In particular, two lines of argumentation seem to suggest, on the surface at least, that the letter was probably written primarily for Jewish believers in Christ:

  1. It is addressed “to the scattered elect people of the Diaspora” (ἐκλεκτοῖς παρεπιδήμοις διασπορᾶς) – to those sojourning as aliens (1:17; 2:11). This makes good sense when one identifies the recipients as Jews dispersed into the Diaspora but makes little sense for Gentiles, for whom the ‘exiled in the Diaspora’ fits awkwardly. The words “alien” and “stranger” only occur together in the LXX in Gen. 23:4 as a description of Abraham, the father of the Jewish people.
  2. The recipients are described with distinctively Jewish terms, such as the title “[the] elect” (1:1; 2:4, 9), being recipients of the grace foretold by the prophets (1:10), they possess the responsibility which God laid upon Israel (1:15-16), and the description drawn from Exod. 19:6 in 1 Peter 2:9 – “You are a chosen race, a royal priesthood, a holy nation.”

Now, one could take the route many have and allegorize all of this data to refer to the Church as the new Israel (cf. Gal. 6:16; Phil. 3:3; Rom. 11:26). In other words, one could say that, just as Paul has demonstrated, that these ‘Israel’ references have been transferred to the believing, pan-ethnic community in Christ. And this may indeed be the case with 1 Peter.

However, there are a few reasons to pump the breaks on this line of interpretation. First of all, 1 Peter considered his audience to be aliens in the midst of Gentiles (2:12), a remark which makes better sense from the perspective of Jews living in the Diaspora.
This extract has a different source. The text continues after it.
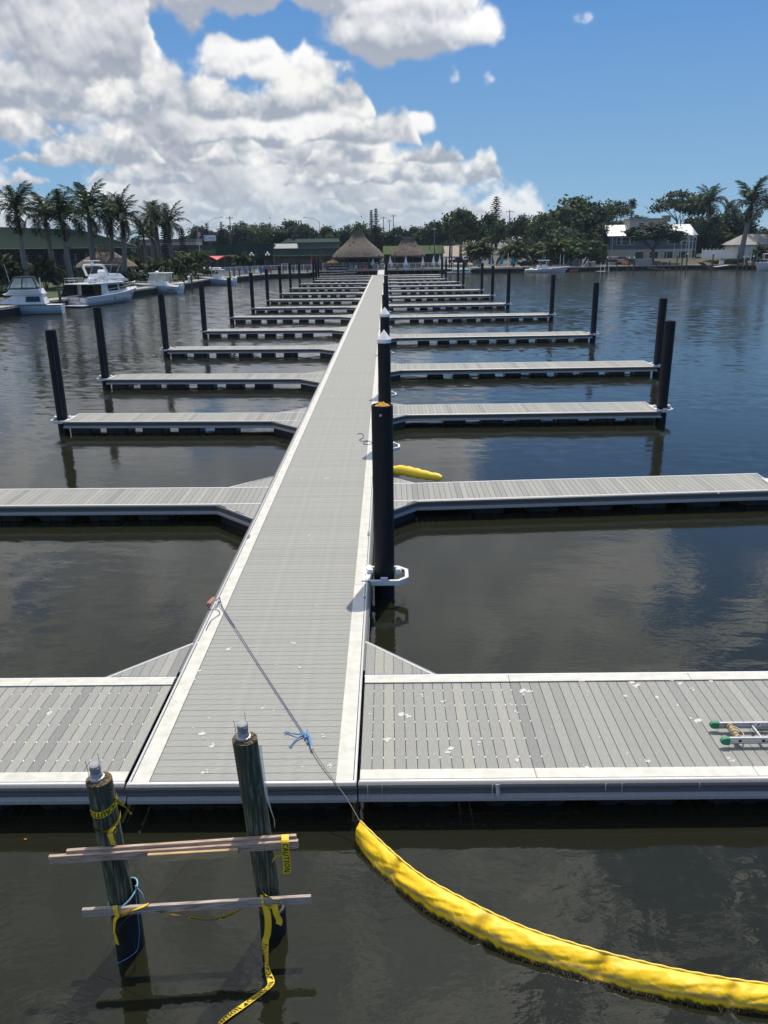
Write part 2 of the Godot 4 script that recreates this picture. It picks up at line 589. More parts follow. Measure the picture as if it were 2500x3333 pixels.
func make_materials() -> void:
	var streak := noise_tex(0.02, grey(0.80, 1.0), 3, 5)
	var fine := noise_tex(0.05, grey(0.86, 1.0), 4, 4)
	var tones := [lin(0.315, 0.317, 0.297), lin(0.34, 0.342, 0.318), lin(0.29, 0.292, 0.278), lin(0.375, 0.373, 0.338), lin(0.328, 0.328, 0.306), lin(0.255, 0.257, 0.25)]
	for i in tones.size():
		grained(mat("board_z%d" % i, tones[i], 0.72), streak, Vector3(9.0, 2.0, 0.55))   # planks that run along z
		grained(mat("board_x%d" % i, tones[i].lerp(tones[1], 0.72).lightened(0.03), 0.72), streak, Vector3(0.55, 2.0, 9.0))   # planks that run along x
	grained(mat("trim", lin(0.65, 0.64, 0.60), 0.5, 0.0), noise_tex(0.014, [[0.0, Color(0.86, 0.855, 0.83)], [0.5, Color(0.93, 0.93, 0.915)], [1.0, Color(1, 1, 0.985)]], 8, 6), Vector3(0.5, 0.5, 0.5))
	grained(mat("aluminium", lin(0.62, 0.62, 0.62), 0.38, 0.35), fine, Vector3(0.8, 0.8, 0.8))
	grained(mat("white_metal", lin(0.74, 0.74, 0.74), 0.45, 0.0), fine, Vector3(0.8, 0.8, 0.8))
	grained(mat("vinyl", lin(0.15, 0.15, 0.15), 0.42, 0.0), fine, Vector3(0.5, 2, 0.5))
	grained(mat("vinyl_light", lin(0.34, 0.345, 0.34), 0.42, 0.0), fine, Vector3(0.5, 2, 0.5))
	mat("float_black", lin(0.012, 0.0145, 0.018), 0.45)
	var pile := grained(mat("pile_black", lin(0.0055, 0.0095, 0.016), 0.55, 0.0, 0.4), noise_tex(0.03, grey(0.65, 1.0), 21, 4), Vector3(1.6, 0.12, 1.6), false)
	pile.normal_enabled = true
	pile.normal_texture = bump_tex(0.03, 1.2, 22)
	pile.normal_scale = 0.15
	mat("scuff", lin(0.10, 0.115, 0.125), 0.7)
	grained(mat("foam", lin(0.80, 0.42, 0.045), 0.9), noise_tex(0.05, grey(0.6, 1.0), 31, 4), Vector3(5, 5, 5))
	mat("white_plastic", lin(0.80, 0.80, 0.79), 0.4)
	mat("white_rubber", lin(0.74, 0.74, 0.72), 0.55)
	mat("steel", lin(0.30, 0.30, 0.30), 0.35, 0.8)
	grained(mat("dropping", lin(0.62, 0.61, 0.57), 0.85), fine, Vector3(9, 9, 9))
	# timber
	var wood_ramp := [[0.0, Color(0.28, 0.29, 0.24)], [0.42, Color(0.50, 0.53, 0.47)], [0.58, Color(0.62, 0.64, 0.56)], [0.68, Color(0.95, 0.95, 0.88)], [1.0, Color(1.0, 1.0, 0.94)]]
	var piling := grained(mat("piling_wood", lin(0.17, 0.185, 0.15), 0.85), noise_tex(0.025, wood_ramp, 41, 5), Vector3(2.6, 0.16, 2.6), false)
	piling.normal_enabled = true
	piling.normal_texture = bump_tex(0.03, 5.0, 42)
	piling.normal_scale = 0.8
	grained(mat("piling_end", lin(0.24, 0.20, 0.14), 0.9), noise_tex(0.03, [[0.0, Color(0.25, 0.22, 0.18)], [0.5, Color(0.7, 0.65, 0.55)], [1.0, Color(1, 0.98, 0.9)]], 43, 5), Vector3(3, 3, 3), false)
	grained(mat("lumber", lin(0.62, 0.50, 0.40), 0.8), noise_tex(0.02, [[0.0, Color(0.55, 0.47, 0.42)], [0.5, Color(0.84, 0.80, 0.77)], [1.0, Color(1, 1, 1)]], 44, 5), Vector3(0.35, 6, 6), false)
	grained(mat("lumber_grey", lin(0.55, 0.49, 0.44), 0.8), noise_tex(0.02, [[0.0, Color(0.50, 0.47, 0.45)], [0.5, Color(0.84, 0.82, 0.80)], [1.0, Color(1, 1, 1)]], 45, 5), Vector3(0.35, 6, 6), false)
	grained(mat("lumber_new", lin(0.66, 0.44, 0.22), 0.75), noise_tex(0.02, grey(0.75, 1.0), 46, 5), Vector3(0.35, 6, 6), false)
	grained(mat("post_wood", lin(0.16, 0.14, 0.11), 0.9), noise_tex(0.03, grey(0.5, 1.0), 47, 4), Vector3(2, 0.2, 2), false)
	grained(mat("deck_wood", lin(0.22, 0.19, 0.15), 0.9), noise_tex(0.03, grey(0.6, 1.0), 48, 4), Vector3(0.6, 2, 2))
	# water and ground
	var water := mat("water", lin(0.0135, 0.0148, 0.0085), 0.04, 0.0, 0.36)
	water.normal_enabled = true
	water.normal_texture = bump_tex(0.022, 3.0, 51, 4, 1024)
	water.normal_scale = 0.10
	water.uv1_triplanar = true
	water.uv1_world_triplanar = true
	water.uv1_scale = Vector3(0.16, 0.16, 0.30)
	for i in 6:   # ripples too small to model roughen the water more and more with distance
		var w2: StandardMaterial3D = water.duplicate()
		w2.resource_name = "water_%d" % i
		w2.roughness = [0.04, 0.055, 0.075, 0.10, 0.14, 0.18][i]
		M["water_%d" % i] = w2
	grained(mat("grass", lin(0.060, 0.085, 0.022), 0.95), noise_tex(0.03, [[0.0, Color(0.55, 0.60, 0.5)], [0.5, Color(0.8, 0.85, 0.75)], [1.0, Color(1.0, 0.97, 0.85)]], 61, 5), Vector3(0.12, 0.12, 0.12))
	grained(mat("dry_grass", lin(0.13, 0.12, 0.065), 0.95), noise_tex(0.03, grey(0.6, 1.0), 62, 5), Vector3(0.12, 0.12, 0.12))
	grained(mat("concrete", lin(0.42, 0.385, 0.33), 0.9), noise_tex(0.02, grey(0.72, 1.0), 63, 5), Vector3(0.15, 0.15, 0.15))
	grained(mat("old_concrete", lin(0.17, 0.155, 0.135), 0.9), noise_tex(0.02, grey(0.5, 1.0), 64, 5), Vector3(0.15, 0.3, 0.15))
	grained(mat("sheet_pile", lin(0.022, 0.025, 0.026), 0.8), noise_tex(0.03, grey(0.5, 1.0), 65, 4), Vector3(0.4, 0.2, 0.4))
	grained(mat("paving", lin(0.36, 0.30, 0.25), 0.9), noise_tex(0.02, grey(0.75, 1.0), 66, 5), Vector3(0.08, 0.08, 0.08))
	grained(mat("earth", lin(0.10, 0.095, 0.06), 0.95), noise_tex(0.02, grey(0.6, 1.0), 67, 5), Vector3(0.06, 0.06, 0.06))
	# buildings
	grained(mat("green_roof", lin(0.016, 0.046, 0.034), 0.8, 0.0, 0.25), fine, Vector3(0.2, 0.2, 0.2))
	grained(mat("lime_roof", lin(0.22, 0.28, 0.085), 0.55), fine, Vector3(0.2, 0.2, 0.2))
	grained(mat("grey_roof", lin(0.36, 0.36, 0.355), 0.7), noise_tex(0.03, grey(0.7, 1.0), 71, 4), Vector3(0.2, 0.2, 0.2))
	mat("white_roof", lin(0.78, 0.78, 0.80), 0.5)
	grained(mat("stucco", lin(0.50, 0.45, 0.39), 0.9), fine, Vector3(0.3, 0.3, 0.3))
	grained(mat("dark_wall", lin(0.048, 0.045, 0.042), 0.9), fine, Vector3(0.3, 0.3, 0.3))
	grained(mat("brown_wall", lin(0.085, 0.066, 0.055), 0.9), fine, Vector3(0.3, 0.3, 0.3))
	grained(mat("grey_wall", lin(0.16, 0.165, 0.165), 0.9), fine, Vector3(0.3, 0.3, 0.3))
	grained(mat("blue_siding", lin(0.085, 0.125, 0.165), 0.8), fine, Vector3(0.3, 0.3, 0.3))
	mat("window_dark", lin(0.012, 0.014, 0.016), 0.08)
	mat("door_grey", lin(0.16, 0.16, 0.155), 0.6)
	mat("dark_metal", lin(0.02, 0.022, 0.024), 0.5, 0.2)
	grained(mat("thatch", lin(0.24, 0.21, 0.18), 0.95), noise_tex(0.05, [[0.0, Color(0.35, 0.32, 0.30)], [0.5, Color(0.8, 0.77, 0.72)], [1.0, Color(1, 1, 1)]], 81, 4), Vector3(0.5, 0.25, 0.5))
	grained(mat("thatch_new", lin(0.36, 0.25, 0.11), 0.95), noise_tex(0.05, grey(0.5, 1.0), 82, 4), Vector3(0.5, 0.25, 0.5))
	# plants
	var leaf := mat("leaf", Color.WHITE, 0.75)
	leaf.vertex_color_use_as_albedo = true
	leaf.cull_mode = BaseMaterial3D.CULL_DISABLED
	leaf.backlight_enabled = true
	leaf.backlight = Color(0.7, 0.75, 0.4)
	for k in [["leaf_cool", Color(0.88, 0.92, 0.97)], ["leaf_warm", Color(1.0, 0.97, 0.86)], ["leaf_deep", Color(0.80, 0.86, 0.84)]]:
		var l2: StandardMaterial3D = leaf.duplicate()
		l2.resource_name = k[0]
		l2.albedo_color = k[1]
		M[k[0]] = l2
	mat("bark", lin(0.10, 0.085, 0.068), 0.95)
	grained(mat("palm_trunk", lin(0.27, 0.25, 0.22), 0.9), noise_tex(0.04, grey(0.6, 1.0), 91, 4), Vector3(0.4, 1.6, 0.4), false)
	mat("crownshaft", lin(0.055, 0.085, 0.03), 0.6)
	# boats
	mat("gelcoat", lin(0.76, 0.77, 0.78), 0.22)
	mat("gelcoat_blue", lin(0.47, 0.57, 0.64), 0.2)
	mat("antifoul", lin(0.02, 0.03, 0.03), 0.7)
	mat("boat_glass", lin(0.010, 0.011, 0.013), 0.06)
	mat("canvas", lin(0.012, 0.014, 0.018), 0.85)
	var clear := mat("clear_vinyl", Color(0.85, 0.88, 0.88, 0.35), 0.12)
	clear.transparency = BaseMaterial3D.TRANSPARENCY_ALPHA
	var lens := mat("lens", Color(0.9, 0.93, 0.95, 0.2), 0.08)
	lens.transparency = BaseMaterial3D.TRANSPARENCY_ALPHA
	mat("chrome", lin(0.55, 0.55, 0.56), 0.2, 0.9)
	mat("cushion", lin(0.30, 0.28, 0.26), 0.8)
	# colours
	for k in [["red", lin(0.50, 0.035, 0.045)], ["orange", lin(0.62, 0.17, 0.06)], ["blue", lin(0.02, 0.11, 0.42)], ["sky_blue", lin(0.05, 0.33, 0.52)], ["teal", lin(0.02, 0.22, 0.23)], ["pale_green", lin(0.35, 0.48, 0.33)], ["yellow", lin(0.60, 0.50, 0.15)], ["black", lin(0.012, 0.012, 0.013)], ["navy", lin(0.008, 0.012, 0.05)], ["green_cap", lin(0.01, 0.21, 0.105)], ["tape", lin(0.72, 0.50, 0.015)], ["tape_print", lin(0.016, 0.014, 0.012)], ["rope_blue", lin(0.030, 0.060, 0.16)], ["rope_light", lin(0.07, 0.23, 0.46)], ["cable", lin(0.20, 0.17, 0.14)], ["hemp", lin(0.50, 0.40, 0.22)], ["brick", lin(0.40, 0.16, 0.08)], ["hose_blue", lin(0.20, 0.42, 0.55)], ["cord_red", lin(0.20, 0.06, 0.04)], ["aqua", lin(0.10, 0.42, 0.40)], ["leaf_orange", lin(0.55, 0.16, 0.02)], ["fabric_white", lin(0.76, 0.76, 0.78)], ["globe", lin(0.82, 0.82, 0.80)]]:
		mat(k[0], k[1], 0.55)
	grained(mat("boom_yellow", Color.WHITE, 0.5), noise_tex(0.015, [[0.0, Color(0.88, 0.84, 0.70)], [0.4, Color(0.97, 0.97, 0.94)], [1.0, Color(1, 1, 1)]], 95, 6), Vector3(0.7, 0.7, 0.7))
	M.boom_yellow.vertex_color_use_as_albedo = true
	M.boom_yellow.normal_enabled = true
	M.boom_yellow.normal_texture = bump_tex(0.02, 4.0, 96)
	M.boom_yellow.normal_scale = 0.10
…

The Gentiles here sound like the ‘wholly other’ category, an argument which resounds closely with the Jewish worldview. Furthermore, if we are to take seriously the agreement depicted in Gal. 2:1-10, then Peter had dedicated himself to the Jewish mission while Paul focused on the Gentile mission. So if Peter was primarily interested in reaching fellow Jews for Christ Jesus, why would he write a letter to Gentile believers?

It is also easy to see the language of the former lives of the recipients prior to their conversion as an indicator that they were Gentiles. Such language includes “desires of their ignorance” (1:14), being “called out of darkness” (2:9), and “going away like sheep” (2:25). However, 1 Peter 2:10 draws upon Hosea 1:10 and 2:25 to describes them as formerly “not a people/not received mercy” but now they are “the people of God/have received mercy.” Since Hosea the prophet originally spoke these words to the children of Israel, it seems that those persons could lose covenant status through disobedience, thus leading to the “not my people” language and description. Furthermore, the reference to “straying like sheep” in 2:25 is drawn from Isa. 53:6, a reference to the suffering servant of Israel, not of Gentiles.

TL;DR – a good case can be made that 1 Peter was originally written primarily to Jewish believers in Jesus rather than to Gentile Christians. Now I do not want to suggest that no converted Gentiles are in view in 1 Peter. I just see how the letter can be, perhaps more persuasively, reckoned against the backdrop of a Jewish believing audience.